There are a good selection of established and approved FOSS licenses that software projects can choose from. These licenses typically fall into one of three broad categories:

  1. permissive (ex. 3-clause BSD, MIT, Apache 2.0)
  2. weak copyleft (ex. LGPL, MPL, CDDL); and
  3. strong copyleft (ex. GPL, AGPL).

Rather than speak about these types of licenses in any technical or legal detail I find that an analogy serves as a far better introductory teaching tool even if it glazes over many of the finer points. For this post I’m going to use cookies, my all time favorite FOSS licensing analogy borrowed from Jim Jagielski. As a brief aside it is worth noting that recipes are considered uncopyrightable subject matter but I will kindly ask the reader to suspend disbelief.

To understand the basics of how a permissive FOSS license works, imagine a dedicated baker’s really exceptional chocolate chip cookie recipe. Unlike many home cooks who guard their secret recipes zealously, the creator of this cookie decides to share her recipe with others but isn’t sure what license to choose.

Chocolate Chip Cookies Photo by Gianna Ciaramello

Consider what would occur if the recipe were shared with a permissive license. The main requirement of a permissive license is that future users of the recipe must give credit to the recipe’s creator. Anyone who manages to get a copy of the recipe is otherwise free to do with it as they wish; they could make as many batches of the cookies a they like, and they could even change the recipe or package and sell the cookies in stores.

The cookie’s creator might not be happy with some of the outcomes from using a permissive license for her recipe. Under a permissive license someone could sell the cookies in their bakery but refuse to share the recipe with their customers. Perhaps someone might improve on the recipe by adding a hint of orange zest and it might bother the initial creator of the cookie to go to the store and buy a box of cookies based on her recipe but not be told what changes were made. In fact, the cookie’s original creator might even be prohibited from trying to figure out on her own what changes were made to improve upon her original recipe.

Orange and Chocolate Chip Cookies Photo by Jade Wulfraat

In this case, the cookie creator might opt to choose a weak copyleft license for her recipe instead. Under a weak copyleft license the scope of the permission granted is a little more complex than under a permissive license. Users of the recipe are permitted to make the cookies or modified versions of them freely but they must share the recipe under the same license terms with anyone that they give their cookies to. This reciprocal sharing requirement is the heart of what is known as copyleft.

For some creators, weak copyleft is a step in the right direction but doesn’t quite go far enough. A weak copyleft license ensures that the cookie recipe itself is shared with recipients of the cookie but its requirements do not extend to a greater product which is based upon the cookie recipe. Just as the cookie is made of ingredients, it can also become an ingredient itself in a larger recipe.

Ice Cream Sandwich

Is frosting completely independent from the cookie it tops? What about the ice cream in an ice cream cookie sandwich? A strong copyleft license extends the reciprocal sharing requirement of weak copyleft to cover any and all recipes which are based on the cookie recipe even if the cookie itself is only one part of it.

FOSS in Practice

Now that we’ve got a sense of the broad categories of FOSS licenses lets take a quick look at how a program can be impacted by the preexisting FOSS tools it is based on. For the beginner developer, discovering how to add and use additional libraries in a program is a watershed moment that unlocks a world of potential. Sometimes the excitement of this moment can make it seem as if all of these tools are magical gifts bestowed by fairies or elves.

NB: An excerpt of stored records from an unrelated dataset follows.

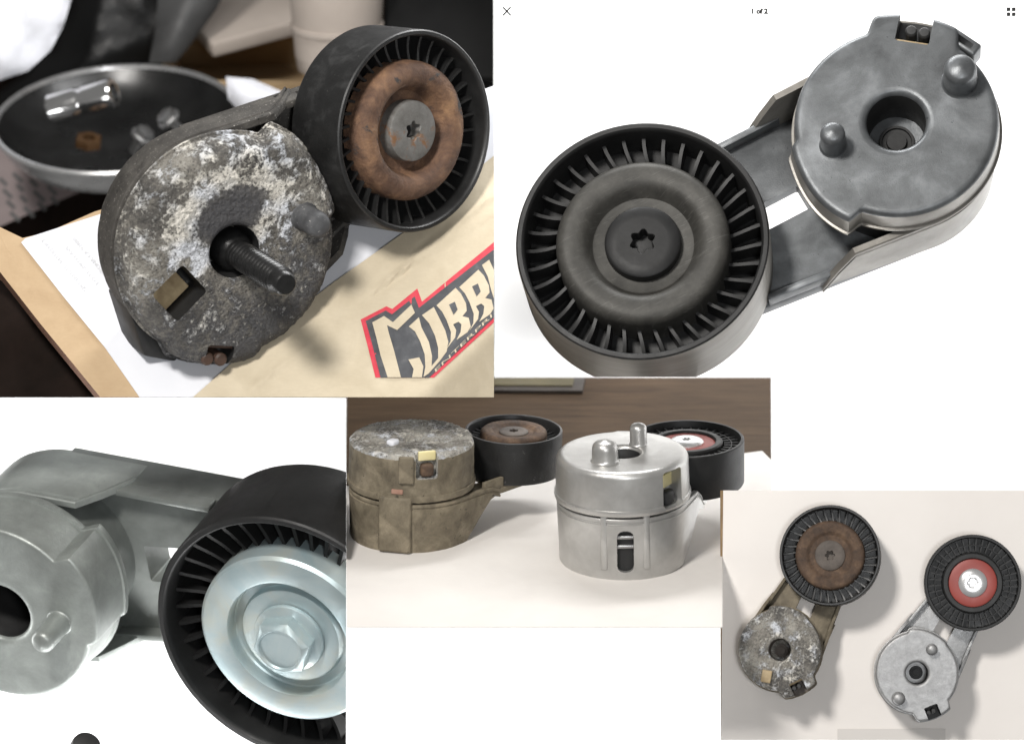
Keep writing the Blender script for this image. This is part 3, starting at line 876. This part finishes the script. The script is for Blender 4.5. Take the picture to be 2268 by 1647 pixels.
# ---- panel 1
def stud(root, d, r, h, m):
    Rb = d['Rb']
    z0 = -0.9 * d['hc']
    rings = [(r * 1.5, z0), (r * 1.5, z0 + 0.10 * Rb), (r * 1.35, z0 + 0.13 * Rb), (r * 1.2, z0 + 0.15 * Rb), (r * 1.0, z0 + 0.17 * Rb)]
    pitch = 0.062 * Rb
    z = z0 + 0.2 * Rb
    while z < h - 0.14 * Rb:
        rings += [(r * 0.86, z), (r * 1.04, z + pitch * 0.42), (r * 1.04, z + pitch * 0.58)]
        z += pitch
    rings += [(r * 0.92, z), (r * 0.9, h - 0.06 * Rb), (r * 0.84, h - 0.02 * Rb), (r * 0.72, h)]
    return polar('stud', rings, 40, m, root, c1=h, angle=50)
st = stud(T1, d1, 0.125 * d1['Rb'], 0.92 * d1['Rb'], MAT['stud_black'])
p = face_local(T1, 552, 575, -0.02)
st.location = (p.x * 0.35, p.y * 0.35, 0)
wl = (-0.64 * d1['Rb'], -0.02 * d1['Rb'])
local_box('bush', T1, 0.36 * d1['Rb'], 0.28 * d1['Rb'], 0.06 * d1['Rb'], (wl[0] - 0.02 * d1['Rb'], wl[1] - 0.05 * d1['Rb'], -0.31 * d1['Rb']), 0.25, MAT['tan_plastic'], 0.01 * d1['Rb'])
notch_fill(T1, d1, MAT['brown_rubber'], MAT['brown_rubber'])
def lump(name, root, pts, z0, z1, m, rough=0.0, bevel=0.0):
    return prism(name, pts, z0, z1, m, root, bevel)
a_ = face_local(T1, 262, 655, -0.17); b_ = face_local(T1, 300, 775, -0.17); c_ = face_local(T1, 378, 790, -0.17); e_ = face_local(T1, 350, 690, -0.17)
lump('lug', T1, [(q.x, q.y) for q in (a_, b_, c_, e_)], -0.24, -0.12, MAT['rubber'], bevel=0.008)

# ---- panel 4
q = face_local(T4a, 870, 982)
local_box('pin_stub', T4a, 0.025, 0.022, 0.014, (q.x, q.y, 0.003), 0.4, MAT['paper'], 0.005)
side_cut(T4a, d4a, d4a['cap'], d4a['Rb'] * 1.0, 946, 1030, 50, 60, 62, 6)
side_box('bush', T4a, d4a, d4a['Rb'] * 0.86, 945, 1008, 40, 8, 22, MAT['cream_plastic'], 3)
side_box('rust_plug', T4a, d4a, d4a['Rb'] * 0.92, 946, 1040, 30, 18, 30, MAT['rust_dark'], 7)
side_box('pilaster', T4a, d4a, d4a['Rb'] * 0.99, 876, 1160, 74, 16, 130, MAT['old_brown'], 7)
side_box('pilaster', T4a, d4a, d4a['Rb'] * 1.02, 900, 1040, 34, 12, 62, MAT['old_brown'], 5)
side_box('chip', T4a, d4a, d4a['Rb'] * 1.01, 880, 1090, 26, 6, 11, MAT['chip_pink'], 2)
for px, py, r, h in ((1340, 1020, 29, 50), (1414, 983, 19, 50)):
    q = face_local(T4b, px, py)
    dowel(T4b, q.x, q.y, r * d4b['u'], h * d4b['u'], MAT['alu_new'], tip=0.5)
side_cut(T4b, d4b, d4b['cap'], d4b['Rb'] * 0.98, 1488, 1080, 62, 75, 84, 8)
side_box('bush', T4b, d4b, d4b['Rb'] * 0.78, 1478, 1060, 44, 10, 30, MAT['cream_plastic'], 2)
side_box('spring_end', T4b, d4b, d4b['Rb'] * 0.86, 1478, 1098, 34, 24, 34, MAT['rubber'], 9)
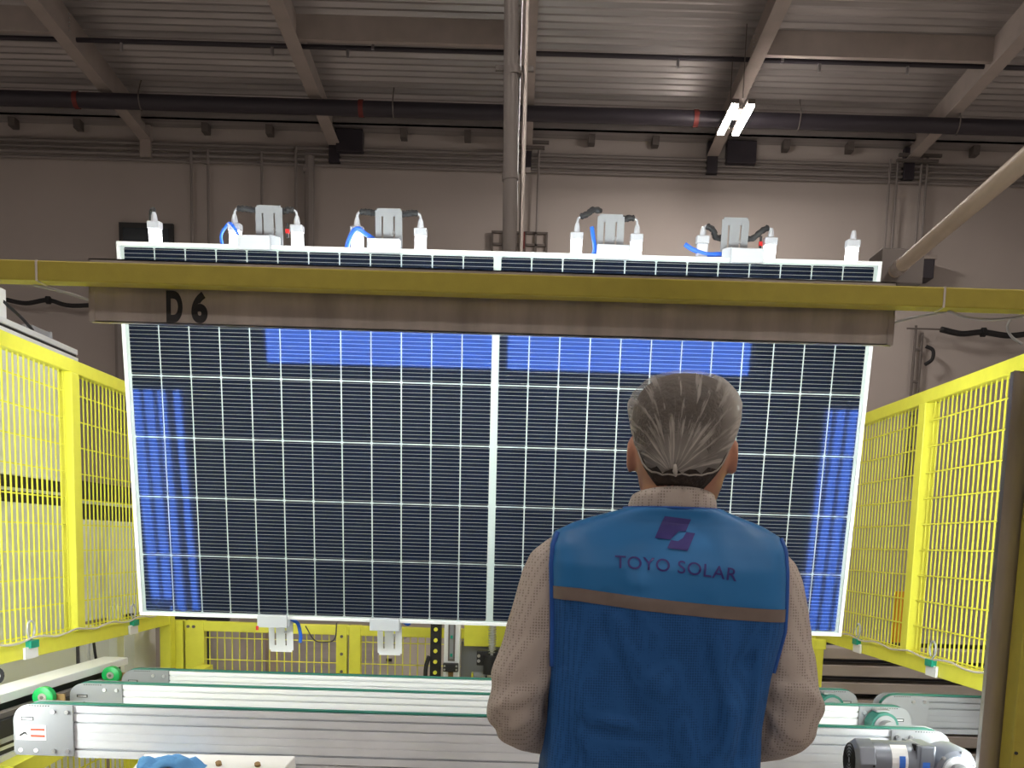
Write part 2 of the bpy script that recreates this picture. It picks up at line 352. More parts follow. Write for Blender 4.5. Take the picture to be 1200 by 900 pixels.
# wall boards
t = thing('notice_board', 'small dark framed window on the wall above the panel top left', 'window', (-7.26, 19.95, 6.9))
MB().box(-7.78, -6.74, 19.93, 19.99, 6.6, 7.38).build('frame', 'dark', t)
MB().box(-7.7, -6.82, 19.91, 19.94, 6.68, 7.28).build('pane', 'glass_dark', t)
t = thing('wall_grille', 'grey gridded wall grille behind the vertical pipe', 'grille', (-.1, 19.95, 6.9))
MB().box(-.62, .42, 19.95, 19.99, 6.7, 7.42).build('back_plate', 'steel_paint', t)
mb = MB()
for k in range(6): x = -.62+k*.208; mb.box(x-.02, x+.02, 19.9, 19.95, 6.7, 7.42)
for z in (6.72, 6.95, 7.18, 7.4): mb.box(-.62, .42, 19.9, 19.95, z-.02, z+.02)
mb.build('grid_bars', 'conduit', t)
MB().box(-.1, .0, 19.86, 19.9, 7.1, 7.4).build('red_tag', bpy.data.materials['faded_red_123'], t)
t = thing('junction_box', 'grey metal box on the wall right of the panel corner', 'box', (7.4, 19.7, 6.7))
MB().box(7.05, 7.75, 19.6, 19.98, 6.7, 7.1).build('body', 'dark_pipe', t, bevel=.02)
MB().box(7.03, 7.77, 19.57, 19.6, 7.05, 7.12).build('lid_lip', 'steel_paint', t)
# hoses on the wall
t = thing('wall_hose', 'sagging black hose on the wall left of the steel light housing', 'hose', (-9, 19.7, 5.75))
MB().tube(catmull([(-9.95, 19.7, 5.85), (-9.5, 19.7, 5.78), (-9.07, 19.7, 5.85), (-8.6, 19.7, 5.76), (-7.6, 19.7, 5.85)]), .042, 10).build('hose', 'rubber', t, smooth=True)
MB().cyl((-9.1, 19.7, 5.85), (-9.03, 19.7, 5.85), .075, 10).build('clamp_ring', 'rubber', t)
t = thing('wall_hose', 'black hose hanging on the wall above the right fence', 'hose', (8.9, 19.7, 5.7))
MB().tube(catmull([(8.0, 19.7, 5.8), (8.4, 19.7, 5.73), (8.8, 19.7, 5.77), (9.3, 19.7, 5.72), (9.75, 19.7, 5.78)]), .055, 10).build('hose', 'rubber', t, smooth=True)
MB().cyl((8.78, 19.7, 5.77), (8.85, 19.7, 5.77), .09, 10).build('clamp_ring', 'rubber', t)
MB().cyl((7.35, 19.7, 5.8), (8.05, 19.7, 5.8), .015, 8).build('rod', 'conduit', t)
t = thing('wall_ladder_conduit', 'narrow twin vertical conduit with hook above the right fence', 'conduit', (7.7, 19.9, 4.5))
for dx in (0, .13): MB().cyl((7.6+dx, 19.9, 3), (7.6+dx, 19.9, 5.9-dx), .028, 8).build('upright', 'conduit', t)
for z in (3.6, 4.2, 4.85, 5.45): MB().box(7.6, 7.73, 19.87, 19.93, z-.02, z+.02).build('rung', 'conduit', t)
MB().tube(catmull([(7.78, 19.8, 5.5), (7.9, 19.75, 5.42), (7.9, 19.75, 5.25), (7.78, 19.78, 5.15)]), .035, 8).build('hook', 'rubber', t, smooth=True)

# vertical pipe and its companion
t = thing('vertical_pipe', 'tall grey vertical pipe rising behind the panel centre', 'pipe', (-.12, 8, 0))
MB().tube([(-.105, 8, 0), (-.115, 8, 3.79), (-.152, 8, 5.53), (-.2, 8, 9.9)], .055, 20).build('pipe', 'conduit', t, smooth='auto')
for z in (4.25, 5.0): MB().cyl((-.125, 8, z), (-.13, 8, z+.05), .062, 20).build('pipe_joint', 'conduit', t, smooth='auto')
for z in (4.35, 5.08): MB().box(-.26 if z > 5 else -.19, .03, 8.06, 8.09, z-.018, z+.018).build('clamp_bar', 'conduit', t)
t = thing('thin_vertical_pipe', 'thin grey vertical conduit beside the thick central pipe', 'pipe', (-.03, 8.05, 0))
MB().tube([(-.02, 8.05, 0), (-.03, 8.05, 4.2), (-.045, 8.05, 9.9)], .019, 12).build('conduit', 'steel', t, smooth='auto')
MB().tube([(-.065, 8.05, 0), (-.08, 8.05, 9.9)], .008, 8).build('rod', 'chrome', t, smooth='auto')
# diagonal duct
t = thing('diagonal_duct', 'beige round duct slanting down behind the right end of the panel', 'duct', (2.8, 8, 3.7))
MB().tube([(2.86, 8, 3.67), (2.30, 4.76, 3.335), (1.52, .25, 2.87), (1.46, -.05, 2.87), (1.44, -.17, 3.0), (1.44, -.2, 3.2), (1.44, -.2, 10.7)], .050, 28).build('duct', 'duct', t, smooth='auto')
MB().cyl((2.84, 7.9, 3.66), (2.81, 7.7, 3.64), .056, 28).build('collar', 'steel', t, smooth='auto')
MB().box(2.75, 3.08, 8, 8.3, 3.58, 3.84).build('hopper', 'conduit', t, bevel=.01)

# high-bay lamps
def highbay(x, y, z, lb):
    t = thing('high_bay_lamp', lb, 'lamp', (x, y, z), 'high bay ceiling lamps')
    MB().box(x-.14, x+.14, y-.2, y+.2, z+.10, z+.14).build('driver_box', 'conduit', t)
    for s in (-1, 1): MB().box(x+s*.125-.055, x+s*.125+.055, y-.58, y+.58, z+.03, z+.10).build('housing', 'conduit', t)
    for s in (-1, 1):
        MB().box(x+s*.125-.05, x+s*.125+.05, y-.55, y+.55, z+.005, z+.03).build('diffuser', 'bay', t)
    MB().cyl((x, y-.5, z+.14), (x, y-.5, deckz(y)), .008, 6).build('hanger', 'conduit', t)
    MB().cyl((x, y+.5, z+.08), (x, y+.5, deckz(y)), .008, 6).build('hanger', 'conduit', t)
highbay(3.31, 16.9, 8.3, 'glowing twin strip ceiling lamp at the right roof beam')
for x, y, lb in [(-11, 9, 'ceiling lamp out of view, left side of hall'), (-4, 2, 'ceiling lamp out of view, above and left of the work cell'),
                 (4, 2, 'ceiling lamp out of view, above and right of the work cell'), (11, 9, 'ceiling lamp out of view, right side of hall'),
                 (-4, -6, 'ceiling lamp out of view behind the camera, left'), (4, -6, 'ceiling lamp out of view behind the camera, right'), (11, -3, 'ceiling lamp out of view, right rear')]:
    highbay(x, y, 8.6, lb)

# ------------------------------------------------------------------ solar panel
PLOC = Vector((-.078, 3.2155, 1.233)); PROT = (math.radians(6.653), 0, math.radians(-.586))
p = thing('solar_panel', 'large dark solar panel with white grid held tilted upright above the conveyor', 'solar panel', PLOC, rot=PROT)
PW, PH = 2.278, 1.134; hw = PW/2
kw = dict(world=False)
MB().box(-hw, hw, 0, .03, 0, .011).add([], []).build('frame_rail', 'frame', p, bevel=.0015, **kw)
MB().box(-hw, hw, 0, .03, PH-.011, PH).build('frame_rail', 'frame', p, bevel=.0015, **kw)
for s in (-1, 1):
    MB().box(min(s*hw, s*(hw-.011)), max(s*hw, s*(hw-.011)), 0, .03, .011, PH-.011).build('frame_rail', 'frame', p, bevel=.0015, **kw)
MB().box(-hw+.011, hw-.011, .0065, .008, .011, PH-.011).build('backsheet', 'backsheet', p, **kw)
MB().box(-hw+.011, hw-.011, .0022, .0028, .011, PH-.011).build('glass', 'glass', p, **kw)
cw, ch, px_, pz_ = .0888, .1808, .0925, .1843
cm = None
for r in range(6):
    for c in range(24):
        x = (-11.5+c)*px_+(-.0095 if c < 12 else .0095); z = PH/2+(r-2.5)*pz_
        if cm is None:
            q = .003; a, b = cw/2, ch/2
            o = MB().prism([(-a+q, -b), (a-q, -b), (a, -b+q), (a, b-q), (a-q, b), (-a+q, b), (-a, b-q), (-a, -b+q)], 'y', -.0009, .0009).build('solar_cell', 'cell', p, world=False); cm = o
        else:
            o = cm.copy(); C.objects.link(o)
        o.location = (x, .0054, z)
t2 = MB()
for s in (-.5, .5): t2.box(s-.05, s+.05, .03, .045, .3, .38)
t2.build('junction_box', 'dark', p, **kw)
PR = Matrix.Rotation(PROT[2], 4, 'Z') @ Matrix.Rotation(PROT[0], 4, 'X')
PM = Matrix.Translation(PLOC) @ PR
def pw(x, y, z): return PM @ Vector((x, y, z))

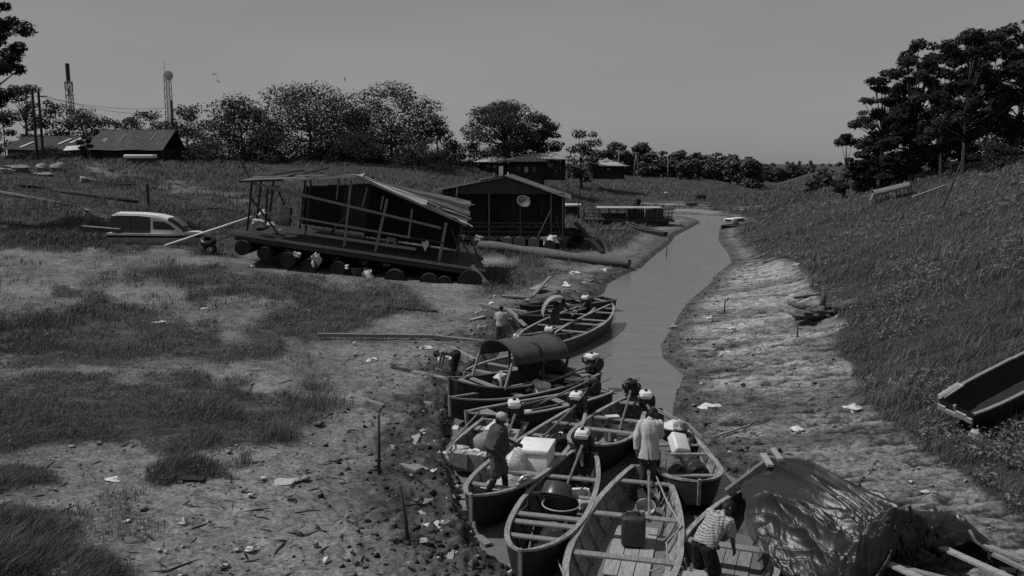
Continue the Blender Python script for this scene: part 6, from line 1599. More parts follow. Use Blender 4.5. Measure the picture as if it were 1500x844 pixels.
for k in range(6): add('antenna', 'steel', lambda mb: mb.box((.95 * math.cos(k * 1.05), .95 * math.sin(k * 1.05), Ht - .9 - .8 * (k % 3)), (.2, .2, 1.3)), e)
e, Ht = lattice('lattice tower with a round drum antenna at its head', 250, 200, 112, 225, 1.5)
add('drum_antenna', 'steel', lambda mb: mb.lathe([(0, 0), (1.1, 0), (1.1, .6), (0, .7)], 24, (.75, -.8, Ht - .5), rotx(R(80))), e, True).data.set_sharp_from_angle(angle=R(35))
add('rod', 'steel', lambda mb: mb.tube([(-.6, 0, Ht), (-.6, 0, Ht + 3.2)], .05, 6), e)
def pole(label, u, vb, vt, Y, r_=.14, arm=False):
    b0 = atY(u, vb, Y); Ht = (vb - vt) * Y / F
    e = thing('utility_pole', label, 'utility pole', b0)
    add('shaft', 'wood_black', lambda mb: mb.tube([(0, 0, -.5), (.02, 0, Ht)], [r_ * 1.2, r_], 8), e)
    if arm: add('crossarm', 'wood_black', lambda mb: mb.beam((-.2, 0, Ht - .5), (1.0, 0, Ht - .5), .1, .12), e)
    return b0 + Vector((0, 0, Ht))
pole('dark utility pole, left of the close pair in front of the long hut', 55, 236, 134, 100)
t1_ = pole('dark utility pole with a crossarm, right of the close pair', 64, 238, 138, 100, .14, True)
t2_ = pole('slim utility pole right of the steep roofed hut', 256, 240, 150, 125, .10)
t3_ = pole('thin tall antenna mast at the left edge', 9, 236, 98, 118, .06)
pole('short thin post right of the steep roofed hut, beside the slim pole', 262, 236, 180, 122, .08)
for k in range(2):
    a, b_ = t1_ + Vector((.9 * k, 0, -.5)), t2_ + Vector((0, 0, -1.0 - k))
    mb = MB(); mb.tube([a.lerp(b_, t) - Vector((0, 0, 1.4 * 4 * t * (1 - t) * .5)) for t in np.linspace(0, 1, 14)], .022, 4); tag(mb.build('wire', 'engine', origin=a), 'sagging wire strung from the paired poles to the slim pole', 'wire', 'wires between the utility poles')
# birds
for k, (u, v) in enumerate(((315, 109), (319, 119), (505, 116))):
    c_ = atY(u, v, 120); mb = MB(); mb.add([(-.5, 0, .16), (0, -.12, 0), (0, .12, 0), (.5, 0, .14), (0, 0, -.06)], [(0, 1, 4), (0, 4, 2), (3, 4, 1), (3, 2, 4), (0, 2, 1), (3, 1, 2)]); o = mb.build('bird', 'engine'); o.location = c_; o.rotation_euler = (R(60), R(30 * k), k)
    tag(o, ('soaring bird, upper of the close pair in the sky', 'soaring bird, lower of the close pair in the sky', 'lone tiny bird above the big crest trees')[k], 'bird')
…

Keebler Elves This is not the dude to thank for that sweet web framework you just started using

In fact, libraries are created and shared by developers like anyone else under terms of their choosing which can have a real impact on the software we use them in. Let’s take the Ruby gem ecosystem as an example. Ruby gems can be installed from public Git repositories or gem servers in addition to the popular catalog on Even on there is no restriction on a gem’s choice of license terms or even a requirement to have a license in the first place. Gems on frequently use FOSS licenses and provide metadata about their licenses that can be referenced by running “bundle licenses” to display an overview of the licenses for each of the gems installed in a given project. Here is the “bundle licenses” output for a sample program:

Initial Bundle Licenses Output

The licenses here are mostly MIT with a couple of additional libraries licensed under other permissive licenses. Let’s say that I want to make a command-line application with an intuitive and visually rich interface the displays colored console text. I have no idea how to do that but I do know that there is a great gem that can help me out. After requiring the colorize gem, I can check the output of “bundle licenses” to see if anything has changed:

Bundle Licenses Output With Colorize Gem

As you can see, the license of colorize is “GPL-2.0”, a strong copyleft license (technically the license is GPLv2+ but that’s a whole other blog post). As a result of using this gem I’m now accountable for abiding by it’s license including licensing my program to users under the same or compatible license terms.


While I could happily keep writing about this topic for days, I think this post gives a good taste of what FOSS is, the different types of FOSS, and some of the issues to look out for when using FOSS in a program.

FOSS is an incredibly powerful resource for software developers and it is important to have a basic concept of what FOSS is all about and what using it requires of us in return.

  1. DISCLAIMER: Nothing in this post should be construed as legal advice and it is not a substitute for the advice of a competent attorney. This post is intentionally written as introductory material intended for those wholly unfamiliar with concepts such as FOSS and software licensing. It is intentionally over-simplified. TLDR: This stuff is complicated. Talk to your lawyer.